Mayweather has made few public statements since the fight, but released a statement on Monday in which he noted that Pacquiao has never called him out directly.

Arum declined to make Pacquiao available to Yahoo! Sports on Tuesday to ask the question directly if he wanted to fight Mayweather. Though he has given every indication he wants the fight, Pacquiao, per his post-fight custom, did not mention a specific opponent. When asked directly if he wanted to fight Mayweather, Pacquiao said he would fight whomever Arum told him to fight. He went on to say it is his job to fight and Arum's job to arrange the fights.

Arum said he wouldn't put Pacquiao on the telephone with Yahoo!
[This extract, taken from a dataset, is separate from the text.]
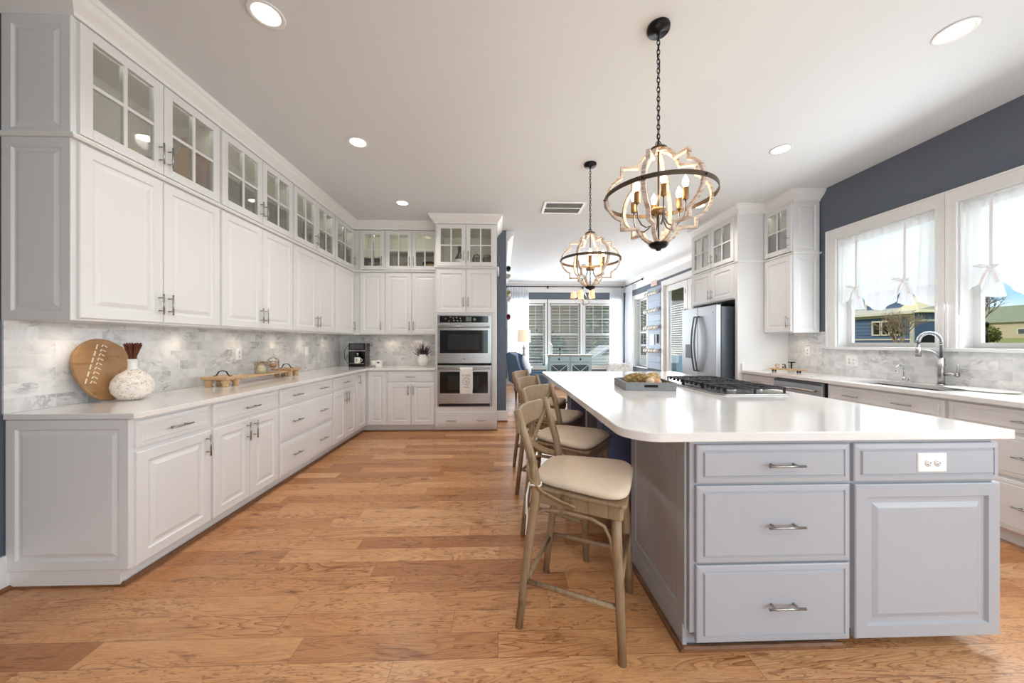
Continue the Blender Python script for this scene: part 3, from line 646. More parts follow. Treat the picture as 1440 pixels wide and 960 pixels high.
# upper cabinet on sink wall, fridge enclosure
a, b = upper_pair((3.50, 4.43), R90, .44, .318, 'white wall cabinet on the sink wall beside the first window', 'one-door glass cabinet on the sink wall beside the first window', None, None, single=1)
side_panel(a, (.44, 0, 0), R(90), .318, UM-UB); side_panel(b, (.44, 0, 0), R(90), .318, UT-UM)
tag(MB().box(3.13, WR-.002, 4.43, 4.475, 0, UT).build('enclosure_panel', WHITE), 'tall white enclosure panel between the refrigerator and the sink wall counter', 'panel')
tag(MB().box(3.13, WR-.002, 5.475, 5.52, 0, UT).build('enclosure_panel', WHITE), 'tall white enclosure panel between the refrigerator and the patio door', 'panel')
cabinet('wall_cabinet', 'white two-door cabinet directly above the refrigerator', (3.13, 5.475, 1.865), R90, 1.0, WR-3.13-.002, UM-1.865, [('door', .012, .497, .012, .468, [(.465, .12, True)]), ('door', .503, .988, .012, .468, [(.535, .12, True)])])
cabinet('glass_cabinet', 'two-door glass cabinet near the ceiling above the refrigerator', (3.13, 5.475, UM), R90, 1.0, WR-3.13-.002, UT-UM, [('glass', .012, .497, .035, .62, [(.465, .16, True)]), ('glass', .503, .988, .035, .62, [(.535, .16, True)])], hollow=True)
fr = thing('refrigerator', 'stainless french-door refrigerator in the white enclosure', 'refrigerator', (2.93, 5.45, 0), R90)
MB().box(.005, .875, .075, .83, .02, 1.775).build('body', mat('fridge_grey_side', (96, 104, 112), .4, .3), fr)
MB().box(.005, .875, .07, .078, .02, 1.78).build('gasket', DARK, fr)
for i, (a_, b_) in enumerate(((0, .437), (.443, .88))):
    d = MB().box(a_, b_, 0, .07, .73, 1.80).build('door', FRS, fr, .008)
    hx = a_+.40 if i == 0 else a_+.037
    mb = MB().tube([(hx, 0, 1.66), (hx, -.03, 1.66)]+[(hx, -.03-.045*math.sin(PI*k/12), 1.66-.80*k/12) for k in range(13)]+[(hx, 0, .86)], .012, 10); mb.build('handle', GUN, d)
    if i == 0:
        MB().box(.10, .29, -.004, .001, 1.02, 1.44).build('dispenser_frame', FRS, d, .003); MB().box(.115, .275, -.0055, -.003, 1.04, 1.25).build('dispenser_recess', mat('dispenser_grey', (96, 94, 96), .4), d)
    else: MB().cyl((b_-.08, -.001, 1.70), (b_-.08, -.003, 1.70), .012, seg=16).build('badge', NICK, d)
d = MB().box(0, .88, 0, .07, .06, .72).build('freezer_drawer', FRS, fr, .008); MB().tube([(.08, 0, .63), (.08, -.05, .63), (.8, -.05, .63), (.8, 0, .63)], .012, 10).build('handle', GUN, d)
MB().box(.02, .05, .02, .09, 1.80, 1.815).box(.83, .86, .02, .09, 1.80, 1.815).build('hinge_cover', BLKP, fr)

# ------------------------------------------------------------------ island
isl = thing('kitchen_island', 'grey kitchen island with drawers facing the camera', 'island', (1.4, 1.4, 0))
IM = Matrix.Translation((-1.4, -1.4, 0))
def im(mb): return mb.xf(IM)
im(MB().box(.775, 2.075, 1.382, 2.0, .09, BH-.004).box(1.05, 2.075, 2.0, 4.08, .09, BH-.004).box(.775, 1.435, 1.42, 2.0, 0, .09).box(1.435, 2.0, 1.75, 4.0, 0, .09).box(1.05, 1.435, 2.0, 4.0, 0, .09)).build('body', GREY, isl)
im(MB().box(.757, .775, 1.405, 1.985, 0, .105)).build('base_trim', GREY, isl)
mbs = MB().rings(0, .585, 0, .79, [(0, 0), (0, .010), (.062, .010), (.068, .004), (.074, .004), (.078, .006), (.08, .006)])
mbs.build('side_panel', GREY, isl, loc=(.773-1.4, 1.985-1.4, .09), rot=(0, 0, R(-90)))
fr_root = isl
def ifront(kind, x0, x1, z0, z1, hs=()):
    w, h = (x1-x0)/2, (z1-z0)/2; P = {'drawer': [(0, 0), (0, .013), (.004, .016), (.022, .018), (.024, .014), (.028, .014), (.033, .021), (.035, .021)], 'door': [(0, 0), (0, .017), (.004, .021), (.052, .021), (.058, .010), (.072, .010), (.080, .0105), (.10, .018), (.102, .018)]}[kind]
    d = MB().rings(-w, w, -h, h, P).build('drawer' if hs else 'door', GREY, isl, loc=((x0+x1)/2-1.4, 1.382-1.4, (z0+z1)/2))
    for hx in hs: handle(d, hx, 0, False, .15, -.02)
    return d
ifront('drawer', .795, 1.44, .708, .866, [.03]); ifront('drawer', .795, 1.44, .383, .698, [.03]); ifront('drawer', .795, 1.44, .058, .373, [.03])
ff = ifront('drawer', 1.458, 2.085, .708, .866); ff.name = 'false_drawer_front'; ifront('door', 1.458, 2.085, .062, .698)
# blue shiplap on the seating side, grey posts
SHIP = NAVY
mb = MB()
def shiplap_y(mb, x0, x1, y, z0, z1, t=.02):
    z = z0
    while z < z1-.01: mb.box(x0, x1, y-t, y, z, min(z1, z+.132)); mb.box(x0, x1, y-t+.006, y, min(z1, z+.132), min(z1, z+.137)); z += .137
def shiplap_x(mb, x, y0, y1, z0, z1, t=.02):
    z = z0
    while z < z1-.01: mb.box(x-t, x, y0, y1, z, min(z1, z+.132)); mb.box(x-t+.006, x, y0, y1, min(z1, z+.132), min(z1, z+.137)); z += .137
BLUE = mat('blue_shiplap_paint', (126, 144, 188), .5, var=.02)
shiplap_x(mb, 1.05, 2.0, 4.08, .10, BH); shiplap_y(mb, .80, 1.03, 2.62, .10, BH); shiplap_x(mb, .80, 2.62, 2.76, .10, BH, .019); shiplap_y(mb, .80, 1.03, 3.92, .10, BH)
im(mb).build('shiplap_panel', BLUE, isl)
for ya in (3.07, 3.96): im(MB().prism([(.775, ya), (.80, ya), (.80, ya+.005), (1.03, ya+.005), (1.03, ya+.045), (.80, ya+.045), (.80, ya+.05), (.775, ya+.05)], 'z', 0, BH-.003)).build('support_post', GREY, isl)
im(MB().box(.81, 1.03, 2.62, 2.76, .1, BH).box(.80, 1.04, 3.92, 3.96, .1, BH)).build('pier', BLUE, isl)
struct(MB().prism([(.757, 0), (.740, 0), (.742, .012), (.750, .019), (.757, .020)], 'y', 1.388, 2.0).prism([(1.405, 0), (1.388, 0), (1.390, .012), (1.397, .019), (1.405, .020)], 'x', .757, 1.437).build('trim_8', SHOEW))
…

Sports because he had already made it clear he wanted the fight.

However, Arum said once Schaefer is able to come to the table, he thinks he'll be able to work out a deal.

"Richard and I are business friends," Arum said. "We have a good relationship, if competitors can have a good relationship. I would describe as good the way we work with each other. Richard is a business guy and is a smart guy and we would have very, very few problems in negotiations.
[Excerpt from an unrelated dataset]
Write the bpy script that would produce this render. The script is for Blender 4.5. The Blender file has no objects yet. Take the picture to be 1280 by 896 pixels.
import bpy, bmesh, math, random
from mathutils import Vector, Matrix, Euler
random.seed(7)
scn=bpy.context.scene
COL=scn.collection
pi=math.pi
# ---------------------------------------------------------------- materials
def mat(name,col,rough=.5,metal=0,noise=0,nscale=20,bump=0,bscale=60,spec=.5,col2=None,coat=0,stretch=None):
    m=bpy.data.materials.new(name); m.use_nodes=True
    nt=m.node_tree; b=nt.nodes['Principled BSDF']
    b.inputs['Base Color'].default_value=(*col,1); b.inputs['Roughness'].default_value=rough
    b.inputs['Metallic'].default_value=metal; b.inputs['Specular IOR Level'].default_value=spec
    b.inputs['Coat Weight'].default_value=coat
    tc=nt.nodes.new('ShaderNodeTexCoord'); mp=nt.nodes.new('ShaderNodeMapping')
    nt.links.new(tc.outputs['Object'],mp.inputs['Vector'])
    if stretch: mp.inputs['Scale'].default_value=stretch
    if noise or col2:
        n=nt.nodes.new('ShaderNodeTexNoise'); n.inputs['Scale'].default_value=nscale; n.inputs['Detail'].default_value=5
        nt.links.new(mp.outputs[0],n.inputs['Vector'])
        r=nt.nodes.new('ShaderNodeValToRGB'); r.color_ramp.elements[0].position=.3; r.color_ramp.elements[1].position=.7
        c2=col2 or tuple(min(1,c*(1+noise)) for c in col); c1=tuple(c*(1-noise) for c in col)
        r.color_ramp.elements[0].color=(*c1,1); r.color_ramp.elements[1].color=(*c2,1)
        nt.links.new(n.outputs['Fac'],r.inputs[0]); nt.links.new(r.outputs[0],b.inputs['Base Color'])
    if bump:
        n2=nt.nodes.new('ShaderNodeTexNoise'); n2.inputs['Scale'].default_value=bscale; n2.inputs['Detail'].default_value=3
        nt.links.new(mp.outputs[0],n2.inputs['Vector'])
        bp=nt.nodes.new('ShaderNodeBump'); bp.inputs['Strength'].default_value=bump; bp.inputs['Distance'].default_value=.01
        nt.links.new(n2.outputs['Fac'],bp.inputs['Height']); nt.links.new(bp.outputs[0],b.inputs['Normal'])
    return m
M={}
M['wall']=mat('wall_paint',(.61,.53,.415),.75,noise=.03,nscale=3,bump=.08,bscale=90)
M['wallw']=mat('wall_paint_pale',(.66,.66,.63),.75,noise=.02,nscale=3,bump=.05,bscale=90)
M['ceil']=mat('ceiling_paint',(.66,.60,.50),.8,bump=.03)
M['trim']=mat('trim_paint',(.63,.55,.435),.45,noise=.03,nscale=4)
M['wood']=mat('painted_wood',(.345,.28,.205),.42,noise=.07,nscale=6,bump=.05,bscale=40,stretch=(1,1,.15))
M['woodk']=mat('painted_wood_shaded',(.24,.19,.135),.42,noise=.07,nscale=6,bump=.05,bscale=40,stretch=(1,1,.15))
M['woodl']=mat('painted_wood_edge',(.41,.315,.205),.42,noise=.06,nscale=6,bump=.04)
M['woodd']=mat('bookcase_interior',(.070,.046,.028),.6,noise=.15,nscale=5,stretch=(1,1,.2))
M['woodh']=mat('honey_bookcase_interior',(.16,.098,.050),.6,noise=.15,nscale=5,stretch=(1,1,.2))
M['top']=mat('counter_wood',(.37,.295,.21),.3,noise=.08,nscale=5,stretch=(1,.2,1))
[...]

"Once he's authorized, things will proceed. I'm not going to play Mayweather's games, though. I'm not going to let my fighter play Mayweather's games. If Mayweather wants to fight Pacquiao and make a lot of money, he can do so. But God love him, no one is forcing him to fight and if he wants to play games or he doesn't want the fight, he can do what he wants."

Arum said if he can't make a deal for a Pacquiao-Mayweather fight, he'll pursue a third bout between Pacquiao and Marquez. They drew in 2004 and Pacquiao won a split decision in 2008. Both fights were spectacular matches.